The University of Liberia Department of Communication and Media Studies Chairman, Euriah M. Togar, has reminded Media Leaders, Editor-In-Chief, Managing Editors and Senior Managers, that they are the ones who shape the daily information diet of Liberia.
Mr. Togar wondered whether media executives and managers are managing newsrooms, or managing institutions that shape democracy.
The UL Department of Communication and Media Studies Chairman made these remarks on Friday, January 3, 2026, at a one-day Strategic Media Management Seminar, held on the UL Capitol Hill Campus in Monrovia.
Mr. Togar noted that most professionals in the field of journalism were trained to think of media as content; adding, “But in reality, media is power, economic power, political power, and agenda-setting power.”
According to him, yet despite this reality, across Africa and particularly in Liberia, many media houses are still managed as if they were small projects, not strategic national institutions.”
He told the participants that the seminar has been organized by the Department of Communication and Media Studies under the Amos C. Sawyer College of Social Sciences and Humanities at UL, at the time when media organizers are under pressure from three directions at once- political influence, economic survival, and digital disruption.
Mr. Togar said political influence in Liberia is not abstract, noting that it is experienced daily through selective access to public information, pressure from powerful office holders, threats of lawsuits, and strategic use of government advertising as leverage.
“ In such a climate, editorial independence is constantly tested, and journalists are often forced to choose between professional integrity and institutional survival,” he added.

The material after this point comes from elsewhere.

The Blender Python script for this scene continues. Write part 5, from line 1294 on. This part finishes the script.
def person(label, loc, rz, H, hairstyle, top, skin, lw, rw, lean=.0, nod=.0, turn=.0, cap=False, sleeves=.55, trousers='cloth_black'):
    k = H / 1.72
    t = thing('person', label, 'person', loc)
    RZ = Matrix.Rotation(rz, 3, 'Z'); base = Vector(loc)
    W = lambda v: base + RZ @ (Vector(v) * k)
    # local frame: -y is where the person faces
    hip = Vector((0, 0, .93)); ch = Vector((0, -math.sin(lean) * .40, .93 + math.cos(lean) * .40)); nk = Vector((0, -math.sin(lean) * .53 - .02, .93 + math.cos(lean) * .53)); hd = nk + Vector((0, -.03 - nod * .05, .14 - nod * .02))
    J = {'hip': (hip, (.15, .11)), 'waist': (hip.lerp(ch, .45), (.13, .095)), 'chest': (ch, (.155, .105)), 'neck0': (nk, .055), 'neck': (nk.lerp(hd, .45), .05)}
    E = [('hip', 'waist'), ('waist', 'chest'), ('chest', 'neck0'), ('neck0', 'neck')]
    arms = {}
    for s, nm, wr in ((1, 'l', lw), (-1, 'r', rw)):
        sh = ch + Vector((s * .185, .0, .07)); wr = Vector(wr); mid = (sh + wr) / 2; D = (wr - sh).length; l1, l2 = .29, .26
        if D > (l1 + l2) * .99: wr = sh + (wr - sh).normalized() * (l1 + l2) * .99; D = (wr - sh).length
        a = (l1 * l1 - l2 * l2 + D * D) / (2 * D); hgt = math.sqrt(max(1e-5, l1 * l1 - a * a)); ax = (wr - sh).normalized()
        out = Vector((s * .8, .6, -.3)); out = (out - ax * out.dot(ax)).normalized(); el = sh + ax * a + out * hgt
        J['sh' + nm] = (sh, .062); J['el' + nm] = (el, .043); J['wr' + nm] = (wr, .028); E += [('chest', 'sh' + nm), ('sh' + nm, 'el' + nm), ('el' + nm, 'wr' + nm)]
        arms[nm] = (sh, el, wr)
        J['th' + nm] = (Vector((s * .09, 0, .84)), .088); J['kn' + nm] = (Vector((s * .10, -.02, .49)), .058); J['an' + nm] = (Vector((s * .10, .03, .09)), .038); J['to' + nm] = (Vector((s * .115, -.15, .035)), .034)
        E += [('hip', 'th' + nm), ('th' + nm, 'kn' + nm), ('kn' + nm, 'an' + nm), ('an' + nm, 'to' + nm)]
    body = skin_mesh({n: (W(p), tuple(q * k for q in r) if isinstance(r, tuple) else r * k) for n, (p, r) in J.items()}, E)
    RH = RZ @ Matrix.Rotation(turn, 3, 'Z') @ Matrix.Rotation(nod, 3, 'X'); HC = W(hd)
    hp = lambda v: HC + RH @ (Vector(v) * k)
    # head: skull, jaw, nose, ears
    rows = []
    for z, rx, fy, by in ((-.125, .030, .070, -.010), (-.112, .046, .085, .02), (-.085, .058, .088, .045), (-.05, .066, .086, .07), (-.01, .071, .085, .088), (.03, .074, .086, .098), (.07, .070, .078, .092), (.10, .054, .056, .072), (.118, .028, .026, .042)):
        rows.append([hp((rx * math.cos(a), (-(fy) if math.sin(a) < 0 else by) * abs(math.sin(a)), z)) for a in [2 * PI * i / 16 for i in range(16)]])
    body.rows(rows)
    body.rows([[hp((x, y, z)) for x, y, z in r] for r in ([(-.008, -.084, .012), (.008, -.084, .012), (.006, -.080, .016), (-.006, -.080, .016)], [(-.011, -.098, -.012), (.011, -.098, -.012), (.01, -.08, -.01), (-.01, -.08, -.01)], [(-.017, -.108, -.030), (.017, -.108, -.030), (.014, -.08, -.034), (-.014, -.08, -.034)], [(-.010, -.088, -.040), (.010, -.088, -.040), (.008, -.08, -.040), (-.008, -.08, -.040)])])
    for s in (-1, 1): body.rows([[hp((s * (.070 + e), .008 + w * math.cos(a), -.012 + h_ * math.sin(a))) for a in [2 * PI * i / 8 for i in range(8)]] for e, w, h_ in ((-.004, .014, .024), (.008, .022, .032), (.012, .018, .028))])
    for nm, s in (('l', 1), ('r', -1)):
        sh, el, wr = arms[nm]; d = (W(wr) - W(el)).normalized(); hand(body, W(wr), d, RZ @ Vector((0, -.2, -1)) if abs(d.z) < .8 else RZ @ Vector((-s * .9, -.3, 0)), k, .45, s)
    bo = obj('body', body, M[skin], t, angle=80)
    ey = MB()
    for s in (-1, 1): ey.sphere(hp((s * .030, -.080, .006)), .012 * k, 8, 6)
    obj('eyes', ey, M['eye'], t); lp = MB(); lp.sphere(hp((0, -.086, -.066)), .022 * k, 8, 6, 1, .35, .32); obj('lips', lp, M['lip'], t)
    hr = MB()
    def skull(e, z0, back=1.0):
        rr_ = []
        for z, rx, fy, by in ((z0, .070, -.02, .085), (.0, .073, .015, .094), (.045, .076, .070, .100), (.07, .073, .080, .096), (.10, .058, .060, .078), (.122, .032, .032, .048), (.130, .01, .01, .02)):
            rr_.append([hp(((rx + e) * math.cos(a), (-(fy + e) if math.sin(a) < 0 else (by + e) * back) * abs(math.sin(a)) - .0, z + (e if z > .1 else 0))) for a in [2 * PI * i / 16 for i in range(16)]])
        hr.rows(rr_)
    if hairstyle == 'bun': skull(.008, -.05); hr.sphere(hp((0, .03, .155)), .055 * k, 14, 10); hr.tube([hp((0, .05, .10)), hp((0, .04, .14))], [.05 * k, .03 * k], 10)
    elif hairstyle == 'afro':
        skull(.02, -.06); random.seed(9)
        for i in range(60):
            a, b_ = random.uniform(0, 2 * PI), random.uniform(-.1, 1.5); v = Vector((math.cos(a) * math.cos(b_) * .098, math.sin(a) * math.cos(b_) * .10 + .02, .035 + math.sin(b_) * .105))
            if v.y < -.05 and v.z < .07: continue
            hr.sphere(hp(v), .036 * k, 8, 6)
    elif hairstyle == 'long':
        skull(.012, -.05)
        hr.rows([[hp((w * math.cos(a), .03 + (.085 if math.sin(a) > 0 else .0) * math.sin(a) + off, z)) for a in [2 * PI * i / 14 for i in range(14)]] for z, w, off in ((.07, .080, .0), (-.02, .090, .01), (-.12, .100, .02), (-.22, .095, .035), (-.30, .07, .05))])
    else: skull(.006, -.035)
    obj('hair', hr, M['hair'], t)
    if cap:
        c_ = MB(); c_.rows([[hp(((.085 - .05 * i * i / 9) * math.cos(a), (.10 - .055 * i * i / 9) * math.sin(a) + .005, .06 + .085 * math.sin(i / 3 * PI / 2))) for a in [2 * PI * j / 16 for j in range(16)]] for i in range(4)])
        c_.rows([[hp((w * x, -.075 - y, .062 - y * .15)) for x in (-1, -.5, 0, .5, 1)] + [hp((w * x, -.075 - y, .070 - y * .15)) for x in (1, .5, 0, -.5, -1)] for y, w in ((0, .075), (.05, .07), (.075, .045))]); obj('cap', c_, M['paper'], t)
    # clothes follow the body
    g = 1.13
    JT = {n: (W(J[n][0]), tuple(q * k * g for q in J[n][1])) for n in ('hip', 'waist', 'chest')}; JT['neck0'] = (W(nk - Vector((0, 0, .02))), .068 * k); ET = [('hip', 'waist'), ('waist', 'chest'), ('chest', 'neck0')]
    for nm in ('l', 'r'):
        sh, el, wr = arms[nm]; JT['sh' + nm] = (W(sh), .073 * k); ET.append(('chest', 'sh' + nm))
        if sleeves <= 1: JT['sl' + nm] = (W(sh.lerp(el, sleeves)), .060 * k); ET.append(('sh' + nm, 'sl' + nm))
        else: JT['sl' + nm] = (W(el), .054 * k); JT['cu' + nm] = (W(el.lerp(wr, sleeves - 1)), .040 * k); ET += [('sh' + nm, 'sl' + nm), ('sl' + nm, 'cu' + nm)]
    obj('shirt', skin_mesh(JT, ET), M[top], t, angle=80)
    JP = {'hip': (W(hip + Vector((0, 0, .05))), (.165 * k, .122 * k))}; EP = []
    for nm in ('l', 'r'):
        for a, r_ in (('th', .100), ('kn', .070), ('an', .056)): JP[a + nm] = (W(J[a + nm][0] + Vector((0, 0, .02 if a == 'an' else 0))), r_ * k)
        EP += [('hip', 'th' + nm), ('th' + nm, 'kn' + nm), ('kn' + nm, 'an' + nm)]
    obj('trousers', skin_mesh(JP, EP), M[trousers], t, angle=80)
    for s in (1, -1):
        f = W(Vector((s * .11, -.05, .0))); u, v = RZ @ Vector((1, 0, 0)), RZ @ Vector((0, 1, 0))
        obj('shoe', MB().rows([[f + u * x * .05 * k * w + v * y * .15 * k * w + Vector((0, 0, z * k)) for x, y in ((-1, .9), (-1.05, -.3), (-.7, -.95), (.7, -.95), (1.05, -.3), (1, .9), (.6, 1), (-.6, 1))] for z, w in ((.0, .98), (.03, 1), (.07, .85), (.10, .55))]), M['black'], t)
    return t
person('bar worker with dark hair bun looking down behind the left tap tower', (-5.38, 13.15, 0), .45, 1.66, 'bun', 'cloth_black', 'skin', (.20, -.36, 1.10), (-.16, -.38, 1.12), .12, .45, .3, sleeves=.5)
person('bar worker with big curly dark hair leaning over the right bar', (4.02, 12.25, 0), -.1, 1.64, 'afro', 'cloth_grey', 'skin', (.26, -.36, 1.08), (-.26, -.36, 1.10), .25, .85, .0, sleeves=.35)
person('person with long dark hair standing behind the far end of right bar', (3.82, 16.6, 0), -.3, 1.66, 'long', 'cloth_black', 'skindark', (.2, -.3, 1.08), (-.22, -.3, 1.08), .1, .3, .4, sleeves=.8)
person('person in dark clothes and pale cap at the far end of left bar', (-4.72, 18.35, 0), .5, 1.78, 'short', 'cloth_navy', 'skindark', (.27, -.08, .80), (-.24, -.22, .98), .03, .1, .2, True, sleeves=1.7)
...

The UL Communication and Media Studies Chairman further termed economic survival as being equally unforgiving because many Liberian media houses operate with thin margins, irregular advertising, and heavy dependence on patronage.
This situation, he indicated, creates a system in which newsrooms are vulnerable to influence, as reporters are poorly paid, and ethical compromises become normalized as a way of staying afloat.
For digital disruption, Mr. Togar said it has added a third layer of instability as audiences have moved to Facebook, WHatSapps, and TihTok faster than media institutions have been able to adapt.
He emphasized that advertising revenue is shifting to global technology platform while misinformation spreads faster than verified news; and as a result, traditional newsrooms are losing both attention and income at the same time.
Mr. Togar also noted that in many media institutions, managing editors now sit between two fires- the editorial mission on one side and the financial reality on the other.
He lamented: “Yet too often, we have not given any editors and managers the strategic tools to navigate this tension. We have produced excellent journalists (hopefully), but we have not produced enough media executives who understand the strategy, governance, sustainability, and risk management.”
Mr. Togar however encouraged media leaders and managers not to allow reporters to decide news judgment alone because that decision rests squally on those leading the processing of information diet which the public relies on.
The seminar drilled participants on the topics, “Pillars of Strategic Media Management, Raising Money Through Innovation ( Resource Mobilization for Sustainable Media Management), and Media Business Vs Media Ethics.”
Presenters included- Mr. Jefferson Massah, Media Development Specialist; Mr. George Sarwah Stewart, Project Officer-Joe Mulbah Center for Journalism & Public Relations, and Mr. Frank Sainwarla- Coordinator JMC/ DCMS/ACS/UL.